Selon lui, l’article 38 du Statut des magistrats lui donne la latitude de suspendre tout magistrat fautif : « Quand je suis saisi d’une plainte, je peux vérifier et prendre des mesures. C’est ce que j’ai fait parce que la loi me le permet». Il réfute les allégations selon lesquelles il a sanctionné les magistrats parce qu’il prend fait et cause pour Asmaou Diallo : « Mon cabinet et moi n’étions même pas au courant de la procédure à Labé. Ils pouvaient la condamner à 10 ou 20 ans si la loi le leur permettait. La sanction a été prise plus de deux semaines plus tard. Comment peut-on parler d’immixtion ?».

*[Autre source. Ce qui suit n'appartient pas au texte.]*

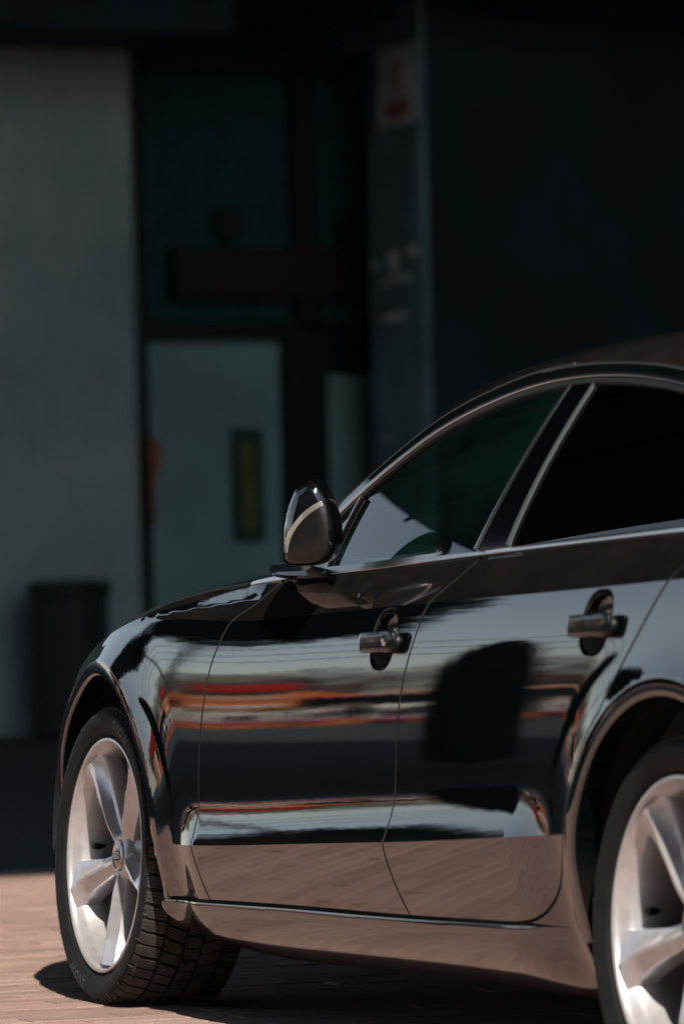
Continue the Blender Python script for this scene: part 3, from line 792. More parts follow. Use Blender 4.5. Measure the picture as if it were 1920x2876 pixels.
# ---------------------------------------------------------------- wheels
RR, TR = .2535, .328
def ring_lathe(prof, n=96): return MB().lathe(prof, n, axis='y')
def make_wheel(loc, camber, toe, side):
    """wheel local frame: axis y, outer face towards +y at y = 0"""
    w_ = empty('wheel', loc, car); w_.rotation_euler = (R_(camber)*side, 0, R_(toe)+(math.pi if side < 0 else 0)*0)
    if side < 0: w_.scale = (1, 1, 1); w_.rotation_euler = (0, 0, math.pi)
    return w_
rim_prof = [(RR, -.010), (RR+.002, -.002), (RR, .0008), (RR-.004, .0012), (RR-.0065, -.001), (RR-.0085, -.006), (RR-.011, -.013), (RR-.020, -.022), (RR-.024, -.034), (RR-.026, -.12), (RR-.03, -.22), (RR-.004, -.225)]
o_rim = ring_lathe(rim_prof, 128)
# spokes
def spoke(mb, phi):
    NS = 22; V = []; Fc = []
    c0 = math.radians(phi)
    for i in range(NS):
        q = i/(NS-1); r = .036+(.236-.036)*q
        sweep = math.radians(9)*(q-.0)*(1-q)*1.6+math.radians(5)*q**2
        wl = np.interp(r, [.036, .07, .12, .17, .205, .236], [.026, .024, .029, .038, .048, .062])
        wr = np.interp(r, [.036, .07, .12, .17, .205, .236], [.026, .023, .026, .034, .042, .050])
        dep = np.interp(r, [.036, .07, .12, .18, .22, .236], [-.040, -.037, -.032, -.023, -.013, -.006])
        rid = np.interp(r, [.036, .08, .16, .236], [.006, .013, .014, .004])   # ridge height over the flanks
        rx = np.interp(r, [.036, .12, .236], [.0, -.004, -.010])
        sec = [(-wl*.96, dep-.050), (-wl, dep-.014), (-wl*.93, dep-.006), (-wl*.40+rx, dep+rid*.25), (rx-.004, dep+rid*.95), (rx+.002, dep+rid), (rx+.010, dep+rid*.35), (wr*.62, dep-.007), (wr*.94, dep-.010), (wr, dep-.017), (wr*.96, dep-.050)]
        ca, sa = math.cos(c0+sweep), math.sin(c0+sweep)
        for u, d in sec: V.append((r*ca-u*sa, d, r*sa+u*ca))
    k = 11
    for i in range(NS-1):
        for j in range(k-1): Fc.append((i*k+j, (i+1)*k+j, (i+1)*k+j+1, i*k+j+1))
    Fc.append(tuple(range(k))); Fc.append(tuple((NS-1)*k+j for j in range(k))[::-1])
    mb.add(V, Fc)
hub = MB(); hub.lathe([(.0001, -.045), (.030, -.045), (.034, -.037), (.040, -.034), (.052, -.040), (.062, -.055), (.070, -.09), (.0001, -.09)], 64, axis='y')
cap = MB(); cap.lathe([(.0001, -.029), (.020, -.0292), (.027, -.031), (.0295, -.036)], 48, axis='y')
capr = MB(); capr.lathe([(.0265, -.032), (.0285, -.029), (.031, -.030), (.032, -.037)], 48, axis='y')
rings4 = []
for i in range(4):
    cx = (-1.5+i)*.0098; pts = [(cx+.0066*math.cos(a), -.0275, .0066*math.sin(a)) for a in np.linspace(0, 2*math.pi, 25)]
    rings4.append(MB().tube(pts, .0012, 6, cap=False))
bolts = []
for i in range(5):
    a = R_(36+18+72*i+0); cx, cz = .052*math.cos(a), .052*math.sin(a)
    bolts.append(MB().lathe([(.0001, -.040), (.0075, -.040), (.009, -.046), (.009, -.06)], 6, axis='y', T=lambda x, y, z: (x+cx, y, z+cz)))
valve = MB()
va = R_(3)
vr = [(.0, .004), (.012, .004), (.013, .0065), (.030, .0065), (.034, .005), (.0345, .0001)]
vd = Vector((-math.cos(va)*.55, .83, -math.sin(va)*.3)).normalized()
vp = Vector((.222*math.cos(va), -.075, .222*math.sin(va)))
valve.tube([vp+vd*a*1.1 for a, b in vr], [b*1.15 for a, b in vr], 12)
disc = MB(); disc.lathe([(.0001, -.115), (.075, -.115), (.08, -.125), (.165, -.125), (.166, -.15), (.08, -.155), (.0001, -.155)], 64, axis='y')
cal = MB(); 
V = []; 
for i in range(9):
    a = R_(150+8*i)
    for r, d in ((.12, -.095), (.175, -.095), (.18, -.17), (.12, -.17)): V.append((r*math.cos(a), d, r*math.sin(a)))
Fc = [(i*4+j, i*4+(j+1) % 4, (i+1)*4+(j+1) % 4, (i+1)*4+j) for i in range(8) for j in range(4)]+[(0, 1, 2, 3), (35, 34, 33, 32)]
cal.add(V, Fc)
# tyre carcass
tw = .245
tp = [(RR-.006, -.012), (RR+.002, -.0095), (RR+.006, -.004), (RR+.012, .004), (RR+.016, .0065), (RR+.019, .0062), (RR+.022, .0078), (RR+.036, .0125), (RR+.050, .0115), (RR+.0555, .0095), (TR-.016, .002), (TR-.010, -.012), (TR-.0085, -.03), (TR-.0075, -.12), (TR-.0085, -.21), (TR-.012, -.228), (TR-.03, -.238), (RR+.02, -.24), (RR-.006, -.22)]
tyre = MB().lathe(tp, 128, axis='y')
# tread blocks
tread = MB()
def block(mb, a0, a1, y0, y1, h0, h1, skew=0., edge=0.):
    V = []
    for (a, y, s) in ((a0, y0, 0), (a1, y0, 0), (a1, y1, 1), (a0, y1, 1)):
        for h in (h0, h1):
            aa = a+skew*s; rr = h-(edge if (y > -.03 or y < -.20) and ((y == max(y0, y1)) if y0+y1 > -.2 else (y == min(y0, y1))) else 0)
            V.append((rr*math.cos(aa), y, rr*math.sin(aa)))
    mb.add(V, [(0, 2, 4, 6), (1, 7, 5, 3), (0, 1, 3, 2), (2, 3, 5, 4), (4, 5, 7, 6), (6, 7, 1, 0)])
NB = 62
for i in range(NB):
    a = 2*math.pi*i/NB; da = 2*math.pi/NB; jit = (rng.random()-.5)*da*.1
    for row, (y0, y1, sk, nsp, ph) in enumerate([(-.004, -.044, .012, 4, 0), (-.052, -.092, .045, 4, .3), (-.100, -.132, .0, 4, .1), (-.140, -.180, -.045, 4, .6), (-.188, -.226, -.012, 3, .5)]):
        w_ = da*.80; aa = a+ph*da+jit
        for s in range(nsp):
            b0 = aa+w_*s/nsp; b1 = b0+w_/nsp*.86
            block(tread, b0, b1, y0, y1, TR-.012, TR-(.0 if row in (1, 2, 3) else .0015), sk, .006 if row in (0, 4) else 0)
# shoulder lugs running down the sidewall
for i in range(NB):
    a = 2*math.pi*(i)/NB; da = 2*math.pi/NB
    for s in range(3):
        b0 = a+da*.80*s/3; b1 = b0+da*.80/3*.8
        V = []
        for b in (b0, b1):
            for r, y in ((TR-.009, -.006), (TR-.016, .0045), (TR-.026, .0098 if s != 1 else .008), (TR-.027, .004), (TR-.012, -.010)):
                V.append((r*math.cos(b), y, r*math.sin(b)))
        tread.add(V, [(0, 1, 2, 3, 4), (9, 8, 7, 6, 5)]+[(j, 5+j, 5+(j+1) % 5, (j+1) % 5) for j in range(5)])
# sidewall lettering
def letters(txt, size, r0, a_mid, flip=False, inv=False):
    cu = bpy.data.curves.new('lettering', 'FONT'); cu.body = txt; cu.size = size; cu.align_x = 'CENTER'; cu.resolution_u = 2; cu.space_character = 1.15; cu.offset = .0006
    ob = bpy.data.objects.new('lettering', cu); COL.objects.link(ob)
    dg = bpy.context.evaluated_depsgraph_get(); me = bpy.data.meshes.new_from_object(ob.evaluated_get(dg))
    V = [v.co.copy() for v in me.vertices]; Fc = [tuple(p.vertices) for p in me.polygons]
    bpy.data.objects.remove(ob); bpy.data.curves.remove(cu)
    out_ = []
    for v in V:
        a = a_mid+v.x/r0*(1 if not flip else -1) ; r = r0+v.y*(1 if not flip else -1)
        # profile y at radius r
        yy = np.interp(r, [RR+.012, RR+.022, RR+.036, RR+.050, RR+.0555, TR-.016], [.004, .0078, .0125, .0115, .0095, .002])+.0009
        out_.append((r*math.cos(a), yy, r*math.sin(a)))
    bpy.data.meshes.remove(me)
    return out_, Fc
lts = []
for txt, sz, r0, am, fl_ in (('SNOW', .030, RR+.028, 113, False), ('SNOW', .030, RR+.028, 293, False)):
    lts.append(MB().add(*letters(txt, sz, r0, R_(am), fl_)))
mk = MB()
for i in range(26):
    a = R_(i*360/26+5); r = RR+.056; b = .006+.006*(i % 3 == 0)
    for rr, ww, hh in ((r-.003, b/r/2, .0012), ):
        V = [((rr+dr)*math.cos(a+da), np.interp(rr+dr, [RR+.05, RR+.0555, TR-.016], [.0115, .0095, .002])+dd, (rr+dr)*math.sin(a+da)) for dd in (-.001, .0018) for dr, da in ((0, -ww*.3), (.009, -ww*.3), (.009, ww*.3), (0, ww*.3))]
        mk.add(V, [(3, 2, 1, 0), (4, 5, 6, 7), (0, 1, 5, 4), (1, 2, 6, 5), (2, 3, 7, 6), (3, 0, 4, 7)])
sps = []
for i in range(5):
    q_ = MB(); spoke(q_, 54+72*i-4); sps.append(q_)
WH = {}
def wheel_at(name, loc, camber, toe, side, spin):
    w_ = empty(name, loc, car)
    w_.rotation_mode = 'XYZ'; w_.rotation_euler = (R_(camber), 0, R_(toe)) if side > 0 else (0, 0, math.pi)
    def child(nm, mb, mat, parent, sm=True, ang=35, key=0):
        if (nm, key) not in WH:
            me = bpy.data.meshes.new(nm); me.from_pydata([tuple(map(float, v)) for v in mb.V], [], mb.F); me.update()
            me.polygons.foreach_set('use_smooth', [sm]*len(me.polygons)); 
            if sm: me.set_sharp_from_angle(angle=R_(ang))
            me.materials.append(mat); WH[nm, key] = me
        o = link(nm, WH[nm, key], parent)
        return o
    child('tyre', tyre, M['tyre'], w_, True, 50); td = child('tread', tread, M['tread'], w_, False); td['kind'] = 'stuff'
    [child('sidewall_lettering', q_, M['letter'], w_, False, 35, i_) for i_, q_ in enumerate(lts)]; child('sidewall_mark', mk, M['letter'], w_, False)['kind'] = 'stuff'
    child('rim', o_rim, M['alloy'], w_, True, 30)
    for i_, q_ in enumerate(sps): child('spoke', q_, M['alloy'], w_, True, 24, i_)
    child('hub', hub, M['alloy'], w_, True, 30)
    child('centre_cap', cap, M['gloss_black'], w_, True); child('cap_ring', capr, M['chrome'], w_, True); [child('emblem_ring', q_, M['chrome'], w_, True, 35, i_) for i_, q_ in enumerate(rings4)]
    [child('wheel_bolt', q_, M['disc'], w_, True, 35, i_) for i_, q_ in enumerate(bolts)]; child('valve', valve, M['rubber'], w_, True); child('brake_disc', disc, M['disc'], w_, True); child('brake_caliper', cal, M['inner'], w_, True)
    return w_
wheel_at('front_wheel', (0, .905, .322), 3.6, -1.6, 1, 0)
wheel_at('rear_wheel', (-2.81, .905, .322), 3.2, 0, 1, 0)
wheel_at('front_wheel', (0, -.905, .322), 0, 0, -1, 0)
wheel_at('rear_wheel', (-2.81, -.905, .322), 0, 0, -1, 0)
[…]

Yaya Kaïraba à la rescousse
Il se murmure que le juge Moussa Camara, convoqué à Conakry pour s’expliquer, s’est retrouvé nez-à-nez avec la prévenue dans l’ascenseur du ministère : « Je n’ai jamais vu cette dame, je ne l’ai pas rencontré. Mais les gens disent qu’elle a été vue dans l’ascenseur du ministre. Mon bureau se trouve au 4e étage, l’Inspection se trouve au 3e. Le ministre n’utilise même pas le même ascenseur que les autres ».
Le traitement qui a été réservé aux deux magistrats a fait couler de l’encre de salive. Les sanctionnés eux-mêmes n’ont pas compris que l’Inspection leur adresse un courrier le 14 août pour leur intimer de se présenter au département le 16. Yaya Kaïraba, Inspecteur général des services judiciaires et pénitentiaires explique que les concernés ont préféré laisser la situation pourrir : « Je n’ai pas appelé le juge Moussa Camara, je lui ai envoyé une lettre d’information. Ils ont demandé les motifs de l’invitation, nous l’avons fait. Ils ont demandé une semaine supplémentaire, moi je n’ai plus réagi ».
Il reconnaît avoir reçu dame Asmaou Diallo, mais nie l’avoir confronté à un juge : « Je ne l’ai jamais convoqué, je ne savais même pas qu’elle était à Conakry. J’ai été surpris de la voir à mon bureau avec son avocat, c’est ce dernier qui me l’a présenté. J’ai demandé ce qu’il y avait, l’avocat m’a dit qu’il était allé me la présenter et m’informer de la décision de la Cour d’appel. Dire qu’elle a rencontré Paul ou Pierre dans l’ascenseur, j’ignore cela, mais l’ascenseur est un lieu public». L’affaire Asmaou Diallo n’a pas fini de livrer tous ses secrets.